We are dealing with a very complex structure made up of several elements. The tall residential buildings to the south, which are visible from afar, are less successful, because of their monotonous appearance. While the design provides ample living space, it has not aged well. However, this criticism does not apply to other parts of the complex, such as the large northern section.
A few steps further to the north-west, we come across a long brick façade – the backside of the famous Augustiner Brewery on Westendstrasse.
The brickwork stretches endlessly. What a sight!
Yes, you could call it the “Great Wall“ of the Westend. Very impressive. What's fascinating here is the stark contrast between two urban planning principles. On the southern side of the street, you have the small-scale structure of the inner Westend, mostly houses built in the last decades of the 19th century.
Opposite them stands this massive brewery block from the 1880s. With its 200-meter-long façade and fortress-like presence, the brewery is completely sealed off from the outside world. This aligns perfectly with Augustiner’s image. It's the last major brewery still brewing in Munich, resisting the dominance of large brewing corporations. In a way, Augustiner is like the rebellious Gallic village in the Roman Empire of beer – and this site reflects that spirit.
We walk through the central Westend until we reach the Ledigenheim (single quarters) on Gollierplatz (square).
Another striking brick building stands before us.
Indeed. What a magnificent structure! The famous Ledigenheim by Theodor Fischer from 1927 is a prime example of Neue Sachlichkeit (New Objectivity) architecture. In my opinion, it is one of the best buildings in Munich. Fischer was not just an architect, but also an urban planner. This building was conceived as a kind of residential home for young craftsmen, labourers and employees, offering a large number of small, well-lit rooms that adhered to the hygienic principles of the time. Hygiene was a major concern in 1920s urban planning, much like sustainability is today.
The design reflects this, with several wings forming a cohesive street-facing structure that defines the street space. One particularly interesting feature is the recessed central tower in the courtyard, which visually segments the building and prevents the street façade from feeling overwhelming despite its seven storeys. And then the entrance is also worth mentioning – rather than leading directly onto the street, it opens into a semi-covered transition space between the hectic street outside and the sheltered interior of the building.
Three streets further, on Ganghoferstrasse, we reach the final stop of our architectural tour: a vast residential complex with a trapezoidal floor plan.
This complex dates from the same period, from 1928. What can you tell us about it?
The building was designed by the Munich architect Otho Orlando Kurz and is a great example of large-scale co-operative housing.

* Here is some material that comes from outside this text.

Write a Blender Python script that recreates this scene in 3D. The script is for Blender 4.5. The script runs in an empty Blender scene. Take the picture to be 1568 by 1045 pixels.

The façade along the street appears relatively simple and uniform, but the architectural finesse is evident at the corners: Here, Kurz has incorporated balconies, curves and bay windows to break up the block and give it an architectural face.
Are there any elements that you consider particularly successful?
Despite its massive size, the building blends in quite well with the small-scale structure of the neighbourhood, also thanks to the shops on the ground floor. The entire building also benefits from its large, green inner courtyard. As closed off as the complex appears from the outside, it is quite open on the inside. Kurz and this building could be categorised as “conservative modernism“: Although the principles of modernism were basically adopted, they remained rather traditional in their expression. And this makes the building very typical of Munich.